Para driblar esse conflito entre a necessidade dos vulneráveis e dependentes e a necessidade de sobrevivência material ou a tendência ao individualismo que jamais cuida de ninguém, a sociedade oferece o caminho da terceirização: berçários, escolas em período integral, creches, casas de repouso para idosos, babás, cuidadores profissionais etc. Muitas mães e pais gostariam de cuidar mais e estar mais com seus filhos, mas não podem, porque precisam trabalhar. A sociedade não valoriza esse tipo de trabalho de cuidar dos seus e por isso não favorece isso. Muitas mães e pais poderiam cuidar mais e estar mais com os filhos, mas não querem, porque são atraídos para essa vida louca de sucesso profissional e ganhos monetários.

O mesmo se refere aos idosos, aos doentes.

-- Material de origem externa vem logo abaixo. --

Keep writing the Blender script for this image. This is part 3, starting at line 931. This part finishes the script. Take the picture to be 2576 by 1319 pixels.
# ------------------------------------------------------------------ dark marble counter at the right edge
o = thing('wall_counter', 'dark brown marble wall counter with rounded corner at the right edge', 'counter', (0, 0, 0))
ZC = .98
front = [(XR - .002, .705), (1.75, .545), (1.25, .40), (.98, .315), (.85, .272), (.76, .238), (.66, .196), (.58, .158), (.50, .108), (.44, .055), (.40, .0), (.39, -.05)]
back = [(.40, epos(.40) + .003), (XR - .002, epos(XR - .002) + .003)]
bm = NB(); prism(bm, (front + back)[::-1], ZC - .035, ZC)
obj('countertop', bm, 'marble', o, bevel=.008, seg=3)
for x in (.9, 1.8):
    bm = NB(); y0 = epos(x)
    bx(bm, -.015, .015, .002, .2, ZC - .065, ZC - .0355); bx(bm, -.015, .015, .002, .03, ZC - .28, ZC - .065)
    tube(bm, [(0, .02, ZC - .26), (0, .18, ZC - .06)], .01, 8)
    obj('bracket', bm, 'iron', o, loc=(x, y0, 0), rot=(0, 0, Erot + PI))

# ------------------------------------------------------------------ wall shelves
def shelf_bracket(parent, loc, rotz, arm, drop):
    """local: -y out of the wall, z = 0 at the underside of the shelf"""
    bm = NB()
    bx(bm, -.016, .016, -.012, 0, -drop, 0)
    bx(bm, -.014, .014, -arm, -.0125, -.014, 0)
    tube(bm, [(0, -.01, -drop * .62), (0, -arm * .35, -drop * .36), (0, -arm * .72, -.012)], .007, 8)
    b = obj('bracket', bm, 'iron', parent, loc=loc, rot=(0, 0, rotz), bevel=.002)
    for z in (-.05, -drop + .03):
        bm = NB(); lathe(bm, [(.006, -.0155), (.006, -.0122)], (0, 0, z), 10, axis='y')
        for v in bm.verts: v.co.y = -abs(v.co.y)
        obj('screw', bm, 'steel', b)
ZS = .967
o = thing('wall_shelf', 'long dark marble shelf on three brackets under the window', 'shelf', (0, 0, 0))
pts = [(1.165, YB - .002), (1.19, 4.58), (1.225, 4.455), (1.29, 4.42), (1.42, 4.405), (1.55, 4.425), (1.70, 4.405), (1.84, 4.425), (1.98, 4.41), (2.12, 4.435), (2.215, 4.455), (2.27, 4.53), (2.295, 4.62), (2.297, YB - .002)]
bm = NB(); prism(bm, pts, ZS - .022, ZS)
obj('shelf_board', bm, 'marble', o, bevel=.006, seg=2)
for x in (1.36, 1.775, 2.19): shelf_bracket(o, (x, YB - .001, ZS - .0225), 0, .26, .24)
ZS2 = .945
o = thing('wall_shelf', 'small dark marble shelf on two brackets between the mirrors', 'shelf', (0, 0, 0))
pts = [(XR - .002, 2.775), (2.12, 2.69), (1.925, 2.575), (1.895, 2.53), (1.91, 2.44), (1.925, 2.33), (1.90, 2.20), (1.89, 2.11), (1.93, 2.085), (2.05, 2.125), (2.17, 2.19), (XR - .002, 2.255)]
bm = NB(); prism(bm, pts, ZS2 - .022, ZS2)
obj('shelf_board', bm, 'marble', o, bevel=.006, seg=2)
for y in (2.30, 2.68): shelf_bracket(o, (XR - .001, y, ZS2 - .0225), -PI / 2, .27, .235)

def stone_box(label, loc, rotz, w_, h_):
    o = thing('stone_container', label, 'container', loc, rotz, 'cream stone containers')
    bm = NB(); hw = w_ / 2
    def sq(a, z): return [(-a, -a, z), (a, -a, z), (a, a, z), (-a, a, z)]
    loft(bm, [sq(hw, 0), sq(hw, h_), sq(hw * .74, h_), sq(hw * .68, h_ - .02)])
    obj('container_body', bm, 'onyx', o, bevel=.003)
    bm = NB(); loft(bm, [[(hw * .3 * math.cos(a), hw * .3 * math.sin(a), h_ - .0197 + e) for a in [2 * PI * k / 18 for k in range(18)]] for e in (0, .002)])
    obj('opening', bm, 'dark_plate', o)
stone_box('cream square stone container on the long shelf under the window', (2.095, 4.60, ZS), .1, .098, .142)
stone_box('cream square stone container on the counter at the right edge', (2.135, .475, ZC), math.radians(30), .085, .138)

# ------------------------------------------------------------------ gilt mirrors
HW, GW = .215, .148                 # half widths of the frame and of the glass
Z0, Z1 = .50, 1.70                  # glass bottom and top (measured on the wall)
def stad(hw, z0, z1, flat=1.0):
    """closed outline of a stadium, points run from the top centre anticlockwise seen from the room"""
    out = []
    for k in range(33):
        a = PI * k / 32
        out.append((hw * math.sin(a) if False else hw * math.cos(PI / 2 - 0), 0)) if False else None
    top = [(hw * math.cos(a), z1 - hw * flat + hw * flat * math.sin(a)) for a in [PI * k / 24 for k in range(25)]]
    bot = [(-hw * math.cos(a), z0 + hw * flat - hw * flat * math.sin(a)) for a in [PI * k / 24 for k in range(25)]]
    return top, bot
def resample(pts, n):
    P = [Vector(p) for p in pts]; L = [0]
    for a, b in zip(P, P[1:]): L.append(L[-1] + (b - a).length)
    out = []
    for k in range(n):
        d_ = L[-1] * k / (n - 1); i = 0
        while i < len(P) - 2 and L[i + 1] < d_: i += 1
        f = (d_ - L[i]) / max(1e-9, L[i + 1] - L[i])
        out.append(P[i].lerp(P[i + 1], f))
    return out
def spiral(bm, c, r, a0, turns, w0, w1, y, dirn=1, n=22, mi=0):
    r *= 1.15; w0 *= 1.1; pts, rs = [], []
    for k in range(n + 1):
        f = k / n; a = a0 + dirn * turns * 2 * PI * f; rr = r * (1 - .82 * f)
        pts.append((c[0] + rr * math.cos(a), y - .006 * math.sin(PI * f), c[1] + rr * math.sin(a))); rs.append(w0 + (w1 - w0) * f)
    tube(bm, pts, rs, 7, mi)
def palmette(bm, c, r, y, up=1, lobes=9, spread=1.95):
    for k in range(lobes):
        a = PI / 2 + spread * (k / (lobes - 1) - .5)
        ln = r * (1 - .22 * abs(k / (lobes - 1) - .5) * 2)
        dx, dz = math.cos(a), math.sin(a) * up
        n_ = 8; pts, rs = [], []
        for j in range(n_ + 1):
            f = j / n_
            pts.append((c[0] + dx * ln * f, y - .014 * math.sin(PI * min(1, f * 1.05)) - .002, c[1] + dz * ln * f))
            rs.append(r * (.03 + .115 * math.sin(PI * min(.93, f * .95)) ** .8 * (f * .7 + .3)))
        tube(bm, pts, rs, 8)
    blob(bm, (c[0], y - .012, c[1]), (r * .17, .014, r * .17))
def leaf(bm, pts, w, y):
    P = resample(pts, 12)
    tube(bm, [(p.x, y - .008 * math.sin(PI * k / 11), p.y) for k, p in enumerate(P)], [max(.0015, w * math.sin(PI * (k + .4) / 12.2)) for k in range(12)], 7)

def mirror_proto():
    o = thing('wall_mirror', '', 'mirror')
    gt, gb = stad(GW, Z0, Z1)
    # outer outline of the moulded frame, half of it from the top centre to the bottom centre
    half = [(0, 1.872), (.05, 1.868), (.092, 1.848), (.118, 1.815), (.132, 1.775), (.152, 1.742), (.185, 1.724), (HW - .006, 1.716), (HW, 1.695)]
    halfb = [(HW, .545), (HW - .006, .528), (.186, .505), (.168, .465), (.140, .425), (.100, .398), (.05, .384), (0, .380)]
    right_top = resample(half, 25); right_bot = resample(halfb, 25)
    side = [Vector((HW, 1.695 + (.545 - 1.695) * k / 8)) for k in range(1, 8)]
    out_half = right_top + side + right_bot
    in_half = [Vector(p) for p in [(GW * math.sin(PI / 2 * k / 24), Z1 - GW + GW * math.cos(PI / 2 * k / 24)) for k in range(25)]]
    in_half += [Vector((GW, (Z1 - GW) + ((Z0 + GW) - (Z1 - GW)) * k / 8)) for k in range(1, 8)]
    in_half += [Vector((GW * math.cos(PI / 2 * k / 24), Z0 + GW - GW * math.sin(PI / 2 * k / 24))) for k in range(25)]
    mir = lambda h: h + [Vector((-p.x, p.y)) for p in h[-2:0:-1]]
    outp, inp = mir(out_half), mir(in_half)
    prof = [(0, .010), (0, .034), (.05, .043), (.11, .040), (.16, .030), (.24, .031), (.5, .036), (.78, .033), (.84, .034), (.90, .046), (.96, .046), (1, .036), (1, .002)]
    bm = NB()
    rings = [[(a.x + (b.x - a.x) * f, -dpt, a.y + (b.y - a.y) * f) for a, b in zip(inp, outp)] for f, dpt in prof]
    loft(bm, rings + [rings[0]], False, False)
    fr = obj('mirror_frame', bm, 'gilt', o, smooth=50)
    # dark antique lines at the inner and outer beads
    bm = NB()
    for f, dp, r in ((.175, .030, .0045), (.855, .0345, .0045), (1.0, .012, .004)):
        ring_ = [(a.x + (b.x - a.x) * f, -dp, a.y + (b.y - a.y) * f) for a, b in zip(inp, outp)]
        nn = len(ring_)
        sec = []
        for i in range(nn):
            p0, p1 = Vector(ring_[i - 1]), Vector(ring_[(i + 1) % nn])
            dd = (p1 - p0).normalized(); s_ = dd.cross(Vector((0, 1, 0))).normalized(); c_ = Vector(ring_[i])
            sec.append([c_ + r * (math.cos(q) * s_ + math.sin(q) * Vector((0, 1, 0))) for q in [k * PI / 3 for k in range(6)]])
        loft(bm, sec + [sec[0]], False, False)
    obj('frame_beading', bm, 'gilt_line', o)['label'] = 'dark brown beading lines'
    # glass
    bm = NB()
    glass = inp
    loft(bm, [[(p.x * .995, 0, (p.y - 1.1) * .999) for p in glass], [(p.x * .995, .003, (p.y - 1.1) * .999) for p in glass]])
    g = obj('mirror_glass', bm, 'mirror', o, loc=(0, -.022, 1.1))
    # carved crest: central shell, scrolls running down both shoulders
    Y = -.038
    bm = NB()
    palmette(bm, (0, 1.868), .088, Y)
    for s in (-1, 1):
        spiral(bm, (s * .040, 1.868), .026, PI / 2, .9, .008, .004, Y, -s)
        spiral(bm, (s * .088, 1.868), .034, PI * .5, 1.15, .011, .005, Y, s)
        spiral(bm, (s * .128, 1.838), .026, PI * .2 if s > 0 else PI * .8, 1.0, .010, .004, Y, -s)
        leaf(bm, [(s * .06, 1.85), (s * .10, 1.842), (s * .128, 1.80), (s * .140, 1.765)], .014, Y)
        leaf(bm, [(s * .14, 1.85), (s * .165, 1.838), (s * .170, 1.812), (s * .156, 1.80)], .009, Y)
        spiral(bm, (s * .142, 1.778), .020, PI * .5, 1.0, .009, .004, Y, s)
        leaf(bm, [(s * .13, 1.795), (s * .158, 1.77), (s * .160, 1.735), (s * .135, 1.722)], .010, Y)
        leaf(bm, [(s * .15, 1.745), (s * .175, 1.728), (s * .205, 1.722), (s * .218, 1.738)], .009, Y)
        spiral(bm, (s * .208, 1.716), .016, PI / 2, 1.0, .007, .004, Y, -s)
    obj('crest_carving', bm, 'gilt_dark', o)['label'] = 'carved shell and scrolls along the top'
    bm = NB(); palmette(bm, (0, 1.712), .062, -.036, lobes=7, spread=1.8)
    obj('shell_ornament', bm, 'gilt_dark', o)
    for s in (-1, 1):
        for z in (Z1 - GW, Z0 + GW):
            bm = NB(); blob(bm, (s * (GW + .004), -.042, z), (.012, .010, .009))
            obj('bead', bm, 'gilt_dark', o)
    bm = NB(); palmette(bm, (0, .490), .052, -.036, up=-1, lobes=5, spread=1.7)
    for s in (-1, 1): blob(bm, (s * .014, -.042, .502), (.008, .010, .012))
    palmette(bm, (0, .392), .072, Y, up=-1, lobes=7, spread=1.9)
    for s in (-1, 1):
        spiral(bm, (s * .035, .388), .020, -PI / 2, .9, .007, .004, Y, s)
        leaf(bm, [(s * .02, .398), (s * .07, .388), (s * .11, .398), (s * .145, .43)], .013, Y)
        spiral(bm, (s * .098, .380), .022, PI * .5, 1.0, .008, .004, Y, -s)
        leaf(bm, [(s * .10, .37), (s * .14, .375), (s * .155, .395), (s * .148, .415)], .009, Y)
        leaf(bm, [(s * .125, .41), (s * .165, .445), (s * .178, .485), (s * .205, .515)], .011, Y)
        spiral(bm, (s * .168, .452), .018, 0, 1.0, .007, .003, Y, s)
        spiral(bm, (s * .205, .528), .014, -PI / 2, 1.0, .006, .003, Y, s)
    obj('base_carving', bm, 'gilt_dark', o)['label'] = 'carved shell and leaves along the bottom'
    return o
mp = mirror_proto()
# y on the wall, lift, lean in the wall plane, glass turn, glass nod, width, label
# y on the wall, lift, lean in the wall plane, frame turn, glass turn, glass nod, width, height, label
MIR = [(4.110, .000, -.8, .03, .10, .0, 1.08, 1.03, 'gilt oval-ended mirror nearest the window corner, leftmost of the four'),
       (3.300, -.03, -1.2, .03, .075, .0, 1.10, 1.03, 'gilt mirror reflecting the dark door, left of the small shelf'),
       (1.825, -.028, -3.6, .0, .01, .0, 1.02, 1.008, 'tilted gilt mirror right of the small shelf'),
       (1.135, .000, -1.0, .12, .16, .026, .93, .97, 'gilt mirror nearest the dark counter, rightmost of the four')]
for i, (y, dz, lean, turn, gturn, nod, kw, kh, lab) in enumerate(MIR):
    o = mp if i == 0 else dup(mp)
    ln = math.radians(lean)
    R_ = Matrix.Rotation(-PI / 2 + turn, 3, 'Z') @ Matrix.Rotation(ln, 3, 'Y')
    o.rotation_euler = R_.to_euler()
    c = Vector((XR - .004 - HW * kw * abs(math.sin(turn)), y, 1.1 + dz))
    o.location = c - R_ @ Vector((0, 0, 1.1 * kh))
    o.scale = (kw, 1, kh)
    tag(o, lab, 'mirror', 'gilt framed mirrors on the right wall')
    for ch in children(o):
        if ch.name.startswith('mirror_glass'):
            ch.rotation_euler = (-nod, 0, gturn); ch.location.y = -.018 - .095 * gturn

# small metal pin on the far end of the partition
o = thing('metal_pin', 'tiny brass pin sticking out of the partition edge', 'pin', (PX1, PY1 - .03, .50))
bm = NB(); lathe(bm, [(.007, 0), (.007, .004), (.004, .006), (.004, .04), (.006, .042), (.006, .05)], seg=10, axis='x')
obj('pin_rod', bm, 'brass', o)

Ninguém tem tempo, ninguém tem paciência, ninguém tem vontade de cuidar, de estar junto.

Mas, temos de ter tempo para cuidar de nós. De fazer academia, de viajar, de namorar, de postar no Face que estamos no auge da felicidade, leia-se, prosperidade e fruição dos prazeres da vida.

O discurso do autoamor aí entra como brilhante justificativa e estímulo.

Nunca ouço os arautos desses discursinhos falarem sobre temas como compaixão, dedicação, abnegação, amor devotado…

E assim vamos caminhando para uma sociedade em que adolescentes estão se automutilando, tentando e muitas vezes conseguindo se suicidar; uma sociedade em que velhos morrem sozinhos em apartamentos inóspitos, e cujos corpos só são encontrados meses depois (recentemente houve uma reportagem a respeito na Espanha).

Por isso, quis relacionar o meu texto de hoje, lembrando das crianças, esses seres de ternura, de emoção e de amor, que precisam da nossa presença, de nossos cuidados plenos e lembrando de Maria, mãe de Jesus, cuja imagem representa justamente esse amor de entrega, sem reservas, que não está presente nessa fala rala do autoamor de hoje.